Deputy Mayor Lambros Tapinos drew parallels with the treatment of his own Greek forbears in their home country in backing the move to change Moreland’s name.

“If the elders ask me to change the name of the municipality which is only 26-years-old, in the spirit of reconciliation and Treaty I will gladly vote to change this name,” he said.

‘Kick in the guts’

But Cr Oscar Yildiz said now was the wrong time to undergo a financially expensive change when council resources could be spent in other ways which would deliver more benefit to ratepayers.

“I think this is a bit of a kick in the guts for residents doing it a bit tough,” he said.

“Ultimately, the residents are going to foot this bill … We’re in the most challenging times of our life, not only financially but also emotionally and we’ve got better things to worry about as a municipality.”
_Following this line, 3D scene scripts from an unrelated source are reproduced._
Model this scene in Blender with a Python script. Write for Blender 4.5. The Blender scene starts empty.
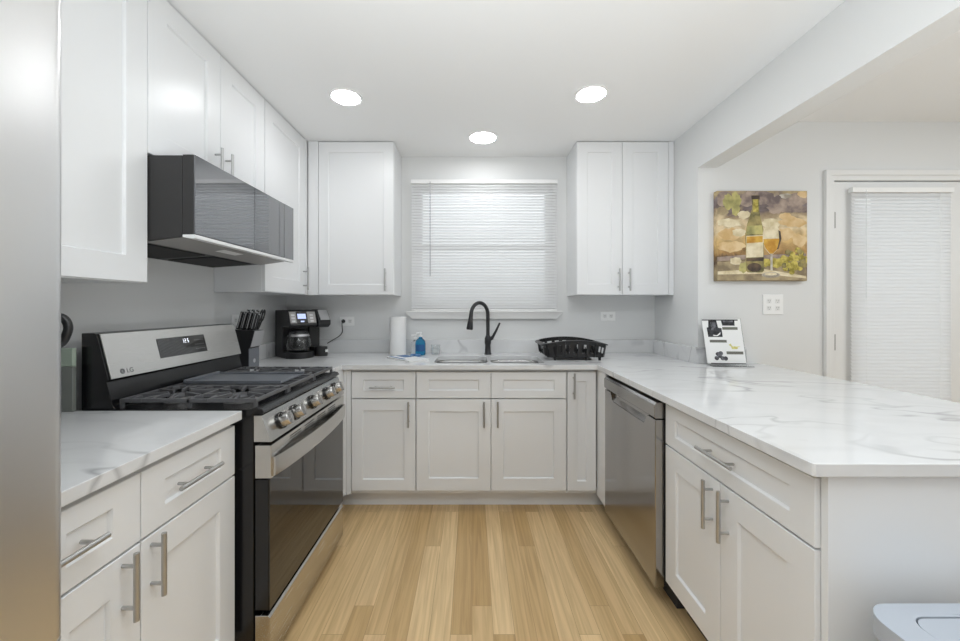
import bpy, bmesh, math, random
from mathutils import Vector, Matrix
from mathutils.geometry import tessellate_polygon
random.seed(7)
PI = math.pi
S = bpy.context.scene
C = S.collection

# ------------------------------------------------------------------ camera
F, H = 388.0, 1.266
cam_d = bpy.data.cameras.new('camera')
cam = bpy.data.objects.new('camera', cam_d); C.objects.link(cam)
cam.location = (0, 0, H); cam.rotation_euler = (PI/2, 0, 0)
cam_d.sensor_width = 36; cam_d.lens = F/960*36
cam_d.shift_x = 8/960; cam_d.shift_y = -13.5/960
cam_d.clip_start = 0.02
S.camera = cam
# ------------------------------------------------------------------ light and exposure
S.view_settings.view_transform = 'Standard'
S.view_settings.look = 'None'
S.view_settings.gamma = 1
S.view_settings.use_curve_mapping = False
S.view_settings.exposure = 0.05
W = bpy.data.worlds.new('world'); S.world = W; W.use_nodes = True
W.node_tree.nodes['Background'].inputs[0].default_value = (0.94, 0.97, 1.0, 1)
W.node_tree.nodes['Background'].inputs[1].default_value = 0.50
LENS = 46.0
def area(name, loc, sx, sy, power, rot=(0, 0, 0), col=(0.90, 0.96, 1.0)):
    d = bpy.data.lights.new(name, 'AREA'); d.shape = 'RECTANGLE'; d.size = sx; d.size_y = sy
    d.energy = power; d.color = col
    o = bpy.data.objects.new(name, d); C.objects.link(o); o.location = loc; o.rotation_euler = rot
    return o
area('kitchen_ceiling_fill', (0.0, 0.30, 2.40), 1.5, 0.6, 10)  # added fill out of view, lifts the left counter, floor and base cabinets
area('dining_ceiling_fill', (3.0, 0.7, 2.40), 1.2, 1.2, 22)  # added ambient fill for the dining side, no visible fixture
area('ceiling_upfill', (0.0, -0.15, 0.95), 1.0, 0.8, 48, (PI, 0, 0))   # unseen upward fill, added to brighten the ceiling
area('window_daylight', (0.09, 3.75, 1.75), 1.6, 1.4, 9, (PI/2, 0, PI))
area('door_daylight', (2.68, 3.1, 1.25), 1.0, 2.0, 12, (PI/2, 0, PI))
area('dining_upfill', (3.0, 0.2, 1.3), 1.0, 1.0, 14, (PI, 0, 0))  # second added upward fill, brightens the dining ceiling from out of view

# ------------------------------------------------------------------ materials
def srgb(r, g, b):
    f = lambda c: (c/255/12.92 if c/255 <= 0.04045 else ((c/255+0.055)/1.055)**2.4)
    return (f(r), f(g), f(b), 1)
def mat(name, col, rough=0.5, metal=0.0, spec=0.5, bump=0, bscale=200, stretch=None, vary=0.0, **kw):
    m = bpy.data.materials.new(name); m.use_nodes = True
    nt = m.node_tree; b = nt.nodes['Principled BSDF']
    if len(col) == 3: col = (*col, 1)
    b.inputs['Base Color'].default_value = col
    b.inputs['Roughness'].default_value = rough
    b.inputs['Metallic'].default_value = metal
    b.inputs['Specular IOR Level'].default_value = spec
    for k, v in kw.items(): b.inputs[k.replace('_', ' ')].default_value = v
    tc = nt.nodes.new('ShaderNodeTexCoord'); mp = nt.nodes.new('ShaderNodeMapping')
    nt.links.new(tc.outputs['Object'], mp.inputs[0])
    if stretch: mp.inputs['Scale'].default_value = stretch
    n = nt.nodes.new('ShaderNodeTexNoise'); n.inputs['Scale'].default_value = bscale
    nt.links.new(mp.outputs[0], n.inputs[0])
    if bump:
        bp = nt.nodes.new('ShaderNodeBump'); bp.inputs['Strength'].default_value = bump
        bp.inputs['Distance'].default_value = 0.001
        nt.links.new(n.outputs[0], bp.inputs['Height']); nt.links.new(bp.outputs[0], b.inputs['Normal'])
    mr = nt.nodes.new('ShaderNodeMapRange')
    mr.inputs['To Min'].default_value = max(0, rough-0.04-vary); mr.inputs['To Max'].default_value = rough+0.04+vary
    nt.links.new(n.outputs[0], mr.inputs[0]); nt.links.new(mr.outputs[0], b.inputs['Roughness'])
    return m
M = {}
M['wall'] = mat('wall_paint', (0.75, 0.755, 0.75), 0.6, bump=0.06, bscale=350)
M['ceil'] = mat('ceiling_paint', (0.86, 0.865, 0.865), 0.8, bump=0.04, bscale=300)
M['trim'] = mat('trim_paint', (0.80, 0.80, 0.79), 0.4)
M['cab'] = mat('white_cabinet_paint', (0.81, 0.818, 0.825), 0.32, bscale=30)
M['cabin'] = mat('cabinet_inside', (0.62, 0.60, 0.57), 0.6)
M['gap'] = mat('dark_gap', (0.03, 0.03, 0.03), 0.8)
M['nickel'] = mat('brushed_nickel', (0.50, 0.50, 0.495), 0.42, 1.0, bscale=400, stretch=(1, 1, 0.1))
M['steel'] = mat('brushed_stainless', (0.60, 0.59, 0.57), 0.26, 1.0, bump=0.05, bscale=300, stretch=(1, 0.02, 1))
M['steelv'] = mat('brushed_stainless_upright', (0.78, 0.78, 0.78), 0.33, 1.0, bump=0.08, bscale=400, stretch=(1, 1, 0.01))
M['dwsteel'] = mat('dishwasher_steel', (0.40, 0.39, 0.38), 0.17, 1.0, bscale=300, stretch=(1, 0.02, 1))
M['sink'] = mat('sink_steel', (0.55, 0.55, 0.54), 0.25, 1.0)
M['black'] = mat('black_enamel', (0.008, 0.008, 0.009), 0.22)
M['iron'] = mat('cast_iron', (0.11, 0.11, 0.115), 0.38, spec=0.6, bump=0.05, bscale=900)
M['griddle'] = mat('griddle_plate', (0.16, 0.17, 0.19), 0.35)
M['bglass'] = mat('black_oven_glass', (0.012, 0.011, 0.010), 0.04, spec=0.9)
M['mwglass'] = mat('microwave_glass', (0.022, 0.027, 0.04), 0.045, spec=1.0, Coat_Weight=1.0, Coat_IOR=2.0, Coat_Roughness=0.01)
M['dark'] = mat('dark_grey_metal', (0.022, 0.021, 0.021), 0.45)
M['grey'] = mat('grey_metal', (0.30, 0.29, 0.28), 0.4)
M['plastic'] = mat('black_plastic', (0.014, 0.014, 0.015), 0.35)
M['matte'] = mat('matte_black', (0.02, 0.02, 0.022), 0.4)
M['white'] = mat('white_plastic', (0.90, 0.90, 0.89), 0.35)
M['paper'] = mat('paper', (0.85, 0.85, 0.84), 0.9, bump=0.3, bscale=120)
M['binp'] = mat('bin_plastic', (0.46, 0.50, 0.56), 0.45)
M['blue'] = mat('blue_print', srgb(40, 95, 150)[:3], 0.5)
M['silver'] = mat('silver_plastic', (0.55, 0.55, 0.56), 0.35, 0.6)
M['green'] = mat('pale_green_board', srgb(172, 186, 170)[:3], 0.4)
M['board'] = mat('grey_board', srgb(126, 129, 124)[:3], 0.4)
def emis(name, col, s):
    m = bpy.data.materials.new(name); m.use_nodes = True; nt = m.node_tree
    b = nt.nodes['Principled BSDF']; b.inputs['Base Color'].default_value = (0.02, 0.02, 0.02, 1)
    b.inputs['Emission Color'].default_value = (*col, 1); b.inputs['Emission Strength'].default_value = s
    return m
M['lens'] = emis('lamp_lens', (0.97, 0.985, 1.0), LENS)
M['lens_dim'] = emis('lamp_lens_dim', (0.97, 0.985, 1.0), LENS*0.55)
M['lcd'] = emis('lit_display', (0.55, 0.65, 1.0), 1.1)
M['led'] = emis('lit_digits', (0.85, 0.9, 1.0), 1.6)
def glass(name, col, rough=0.02, ior=1.45):
    m = bpy.data.materials.new(name); m.use_nodes = True
    b = m.node_tree.nodes['Principled BSDF']; b.inputs['Base Color'].default_value = (*col, 1)
    b.inputs['Transmission Weight'].default_value = 1; b.inputs['Roughness'].default_value = rough
    b.inputs['IOR'].default_value = ior
    return m
M['glass'] = glass('clear_glass', (0.95, 0.97, 0.97))
M['bluesoap'] = glass('blue_soap', (0.05, 0.42, 0.75), 0.1, 1.33)
M['acrylic'] = glass('acrylic', (0.95, 0.96, 0.96), 0.03, 1.2)

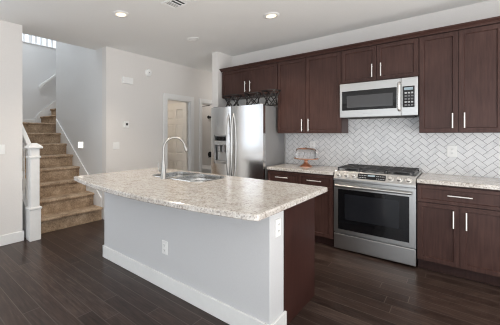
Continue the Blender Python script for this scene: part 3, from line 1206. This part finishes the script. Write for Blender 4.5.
q.box(-2.46, -1.70, iyb - 0.04, iyb - 0.021, 0.64, 0.870)
q.box(ix0 + 0.02, ix1 - 0.019, iy1 + 0.002, iyb - 0.075, 0.0, 0.105)
q.build('body', M['cab_dark'], isl)
q = MB()
q.box(ix1 - 0.019, ix1, iy1 + 0.013, iyb, 0, 0.870, 0.0015)
q.build('end_panel', M['panel'], isl)
q = MB()
q.box(ix0, ix0 + 0.019, iy1 + 0.013, iyb, 0, 0.870, 0.0015)
q.build('end_panel', M['panel'], isl)
nd_ = 4
for k in range(nd_):
    a = ix0 + 0.02 + k * (ix1 - ix0 - 0.04) / nd_
    b_ = a + (ix1 - ix0 - 0.04) / nd_
    d = MB()
    d.box(a + 0.002, b_ - 0.002, iyb - 0.02, iyb, 0.112, 0.862, 0.002)
    d = d.build('door', M['cab'], isl)
    h = MB()
    h.tube([(b_ - 0.05, iyb + 0.03, 0.62), (b_ - 0.05, iyb + 0.03, 0.78)], 0.0065, 8)
    for zz in (0.645, 0.755):
        h.tube([(b_ - 0.05, iyb + 0.03, zz), (b_ - 0.05, iyb - 0.001, zz)], 0.005, 8)
    h.build('handle', M['nickel'], d)


# worktop with curved front edge and two sink cut-outs
def rrect(x0, x1, y0, y1, r, n=5):
    pts = []
    for cx, cy, a0 in ((x1 - r, y0 + r, -90), (x1 - r, y1 - r, 0), (x0 + r, y1 - r, 90), (x0 + r, y0 + r, 180)):
        for k in range(n + 1):
            a = math.radians(a0 + 90 * k / n)
            pts.append((cx + r * math.cos(a), cy + r * math.sin(a)))
    return pts


cx0, cx1, cyb = -3.0, -0.815, 2.635
yend, sag = 1.452, 0.135
out = []


def corner(px, py, d0, d1, r, n=4):
    """rounded corner between direction d0 (incoming) and d1 (outgoing)"""
    p = Vector((px, py))
    a, c = p - Vector(d0) * r, p + Vector(d1) * r
    return [tuple((1 - k / n) ** 2 * a + 2 * (k / n) * (1 - k / n) * p + (k / n) ** 2 * c) for k in range(n + 1)]


def arc_y(x):
    u = (x - (cx0 + cx1) / 2) / ((cx1 - cx0) / 2)
    return yend - sag * (1 - u * u)


N = 26
out += corner(cx0, yend, (0, -1), (0.98, -0.2), 0.03)
for k in range(1, N):
    x = cx0 + (cx1 - cx0) * k / N
    out.append((x, arc_y(x)))
out += corner(cx1, yend, (0.98, 0.2), (0, 1), 0.035)
out += corner(cx1, cyb, (0, 1), (-1, 0), 0.02)
out += corner(cx0, cyb, (-1, 0), (0, -1), 0.02)


def inset_poly(poly, d):
    n = len(poly)
    res = []
    for i in range(n):
        p0, p1, p2 = Vector(poly[i - 1]), Vector(poly[i]), Vector(poly[(i + 1) % n])
        e0, e1 = (p1 - p0).normalized(), (p2 - p1).normalized()
        n0, n1 = Vector((-e0.y, e0.x)), Vector((-e1.y, e1.x))
        m = (n0 + n1).normalized()
        res.append(tuple(p1 + m * (d / max(0.35, m.dot(n0)))))
    return res


bowls = [(rrect(-2.125, -1.768, 2.056, 2.505, 0.10), 0.20), (rrect(-2.435, -2.150, 2.056, 2.505, 0.07), 0.17)]
b = bmesh.new()
ringsz = [(0.009, ZC), (0.0025, ZC - 0.003), (0.0, ZC - 0.010), (0.0, 0.8715 + 0.006), (0.006, 0.8715)]
rings = [[b.verts.new((*p, zz)) for p in inset_poly(out, d)] for d, zz in ringsz]
n = len(out)
for r0, r1 in zip(rings, rings[1:]):
    for i in range(n):
        f = b.faces.new((r0[i], r1[i], r1[(i + 1) % n], r0[(i + 1) % n]))
htop = [[b.verts.new((*p, ZC)) for p in h] for h, _ in bowls]
hbot = [[b.verts.new((*p, 0.8715)) for p in h] for h, _ in bowls]


def loop_edges(vs):
    res = []
    for i in range(len(vs)):
        e = b.edges.get((vs[i], vs[(i + 1) % len(vs)]))
        res.append(e or b.edges.new((vs[i], vs[(i + 1) % len(vs)])))
    return res


for a, c in zip(htop, hbot):
    for i in range(len(a)):
        b.faces.new((a[i], a[(i + 1) % len(a)], c[(i + 1) % len(a)], c[i]))
for ring, hs in ((rings[0], htop), (rings[-1], hbot)):
    es = loop_edges(ring)
    for h in hs:
        es += loop_edges(h)
    bmesh.ops.triangle_fill(b, use_beauty=True, use_dissolve=False, edges=es)
bmesh.ops.recalc_face_normals(b, faces=b.faces[:])
q = MB()
q._merge(b)
ct = q.build('island_worktop', M['granite'])
tag(ct, 'large speckled granite island worktop with bowed front edge', 'worktop')

# double-bowl sink
sk = thing('sink', 'double-bowl stainless sink set into the granite island worktop', 'sink', (-2.10, 2.27, 0.67))
for (poly, depth) in bowls:
    b = bmesh.new()
    zt = 0.8710
    lv = [(-0.014, zt), (0.0, zt), (0.004, zt - 0.02), (0.012, zt - depth + 0.03), (0.03, zt - depth + 0.006), (0.055, zt - depth)]
    rr = [[b.verts.new((*p, zz)) for p in inset_poly(poly, d)] for d, zz in lv]
    m_ = len(poly)
    for r0, r1 in zip(rr, rr[1:]):
        for i in range(m_):
            f = b.faces.new((r0[i], r0[(i + 1) % m_], r1[(i + 1) % m_], r1[i]))
            f.smooth = True
    b.faces.new(rr[-1])
    bmesh.ops.recalc_face_normals(b, faces=b.faces[:])
    if sum(f.normal.z for f in b.faces if abs(f.normal.z) > 0.9) < 0:
        bmesh.ops.reverse_faces(b, faces=b.faces[:])
    q = MB()
    q._merge(b)
    bo = q.build('bowl', M['steel_soft'], sk)
    xm = sum(p[0] for p in poly) / m_
    ym = sum(p[1] for p in poly) / m_
    q = MB()
    q.lathe([(0.045, zt - depth), (0.045, zt - depth + 0.004), (0.036, zt - depth + 0.005), (0.03, zt - depth + 0.002), (0, zt - depth + 0.002)], (xm, ym, 0), 'z', 20)
    q.build('drain', M['nickel'], bo)

b = bmesh.new()
ro = rrect(-2.455, -1.748, 2.036, 2.525, 0.10)
lv = [(0.0, ZC + 0.0005), (0.002, ZC + 0.006), (0.007, ZC + 0.0075)]
rr = [[b.verts.new((*p, zz)) for p in inset_poly(ro, d)] for d, zz in lv]
for r0, r1 in zip(rr, rr[1:]):
    for i in range(len(ro)):
        b.faces.new((r0[i], r0[(i + 1) % len(ro)], r1[(i + 1) % len(ro)], r1[i]))
es = loop_edges(rr[-1])
hl = []
for poly, _ in bowls:
    top = [b.verts.new((*p, ZC + 0.0048)) for p in inset_poly(poly, 0.002)]
    bot = [b.verts.new((*p, 0.8705)) for p in inset_poly(poly, 0.004)]
    for i in range(len(top)):
        b.faces.new((top[i], top[(i + 1) % len(top)], bot[(i + 1) % len(top)], bot[i]))
    es += loop_edges(top)
bmesh.ops.triangle_fill(b, use_beauty=True, use_dissolve=False, edges=es)
bmesh.ops.recalc_face_normals(b, faces=b.faces[:])
q = MB()
q._merge(b)
q.build('rim', M['steel_soft'], sk)

# faucet
fc = thing('faucet', 'tall brushed nickel gooseneck faucet standing on the island worktop beside the sink', 'faucet', (-2.182, 2.01, ZC))
bx, by = -2.182, 2.003
q = MB()
q.lathe([(0.030, ZC), (0.030, ZC + 0.006), (0.026, ZC + 0.012), (0.026, ZC + 0.10), (0.023, ZC + 0.125), (0.0155, ZC + 0.185), (0.0135, ZC + 0.20)], (bx, by, 0), 'z', 20)
q.build('body', M['faucet'], fc)
dirv = Vector((0.42, 0.91, 0)).normalized()
Rr = 0.118
pts = [Vector((bx, by, ZC + 0.19)), Vector((bx, by, 1.15)), Vector((bx, by, 1.20))]
for k in range(1, 15):
    a = math.pi - math.pi * 1.0 * k / 14 * 0.93
    pts.append(Vector((bx, by, 1.208)) + dirv * (Rr + Rr * math.cos(a)) + Vector((0, 0, Rr * math.sin(a))))
q = MB()
q.tube(pts, 0.0125, 14)
q.build('spout', M['faucet'], fc)
e0 = pts[-1]
td = (pts[-1] - pts[-2]).normalized()
q = MB()
q.tube([e0 - td * 0.004, e0 + td * 0.004, e0 + td * 0.045, e0 + td * 0.055], [0.013, 0.0165, 0.018, 0.016], 14)
sh = q.build('spray_head', M['faucet'], fc)
q = MB()
q.tube([e0 + td * 0.055, e0 + td * 0.059], 0.0135, 14)
q.build('nozzle', M['slot'], sh)
side = Vector((-0.80, -0.30, 0)).normalized()
p0 = Vector((bx, by, ZC + 0.075))
q = MB()
q.tube([p0 + side * 0.02, p0 + side * 0.045], 0.014, 12)
q.tube([p0 + side * 0.04, p0 + side * 0.055 + Vector((0, 0, 0.02)), p0 + side * 0.062 + Vector((0, 0, 0.085))], [0.009, 0.0075, 0.006], 10)
q.build('lever', M['faucet'], fc)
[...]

Cr Helen Davidson said the community had been “blindsided” and she could not vote for a process that was “inherently flawed” to change the name without first holding a plebiscite to determine if there was majority support for doing so.

“This decision is not to be made by 11 people on council, not by the vocal few who have attended council meetings or those with a Twitter account but the whole of Moreland,” she said.

“Every single resident should have their say from the top of Glenroy to the bottom of Brunswick.”

A resolution to adopt in-principle support for a name change was eventually carried 6-3, with independent councilors Yildiz, Davidson and Helen Pavlidis-Mihalakas voting against. Councilors Annalivia Carli Hannan and Milad El-Hilabi were apologies.

A process for selecting a new name will be co-designed with representatives of the Wurundjeri Woi-wurrung community and formalised in February.

The decision also allocates $500,000 over the next two years towards rebranding council websites and significant signage. The cost of rebranding other assets such as street signs, staff uniforms and vehicles would be met within existing budget allocations.